Già in tutta la sua prima parte si respira aria di grande cinema (da sottolineare la silente home invasion e , l'inutile, agguato della polizia, il lucernaio, la goccia d'acqua, Shepard nella stanzetta del bambino), dove le tematiche vanno dalla giustizia privata, ai sensi di colpa (notevole l'attimo in cui Hall si cruccia con la sua coscienza per aver ucciso un uomo e la moglie pensa solo al colore del divano da sostituire), alla persecuzione e ai sapori rancidi del revenge movie.
Poi Mickle (quì nella sua opera della maturità, anche se
We are what we are aveva già gettato i semi) vira bruscamente in quello che è puro cinema muscolare, decisamente walterhilliano, di amicizia virile e leggi fai da te (di mezzo Mickle prende pure il vecchio zio Sam e John Carpenter, e non solo per lo score di Jeff Grace), dove ci si addentra in zone laide e untuose (le vhs nel bagagliaio, i filmini porno/snuff con la ragazza immigrata uccisa a colpi di mazza), per poi esplodere in tutta la sua visceralità (sparatorie splatter, devastanti fucilate) in una via di mezzo tra
Hardcore e
Taxi Driver.
Gli umori sono quelli degli anni 80, ma con ristagnanti riverberi anni 70, dove Mickle da una luce oscura sulle videoteche tanto care a Tarantino e a noi appassionati, alla
Notte dei morti viventi proiettato in un cinema all'aperto, a un gruppo maleassortito di "giustizieri della notte" e al tanfo acre di tuguri che sembrano fabbriche di morte al lavoro (
8mm è dietro l'angolo).
Shepard giganteggia, Johnson (costantemente sopra le righe e dandole quel tocco grottesco tipicamente texano-che sembra uscito da un film di Dennis Hopper-) anche, mentre Hall convince nel ruolo del borghesuccio capitato lì per caso e messo in mezzo in un gioco più grande di lui (il pezzo d'orecchio mutilato da un colpo di pistola, la parziale sordità dello sparo come Stallone in
Copland) , mentre le figure femminili (così pregnanti in
We are what we are) sono solo di contorno (la moglie di Hall all'oscuro di tutta la faccenda pulp/gangster/noir che coinvolge, suo malgrado, il marito).

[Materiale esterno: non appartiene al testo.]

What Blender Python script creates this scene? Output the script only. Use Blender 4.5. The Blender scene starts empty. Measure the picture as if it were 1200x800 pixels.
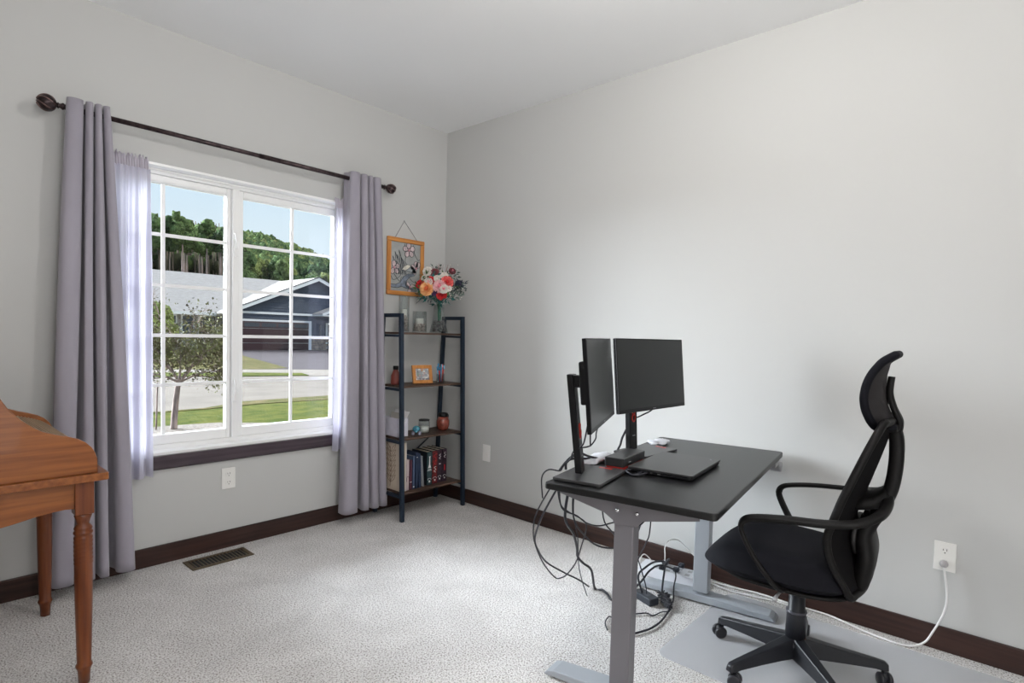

Il sangue sprizza copioso (sui muri, sui lampadari) per poi venire "scolato" nella tazza del bagno ( in una poltiglia liquamosa rossastra che rimanda a quella analoga di
Psycho II) e la violenza (quando arriva) è tostissima, così come i pedinamenti notturni in lande desolate che sembrano terre di nessuno.
Resa dei conti dolentissima (le colpe dei padri ricadono sui figli e il mito del fuorilegge dal fascino rude passa la consegna al giro sordido degli snuff movie con ragazze da massacrare) per uno dei film più intensi e solidamente aldrichiani di
giochi estremamente pericolosi degli ultimi anni.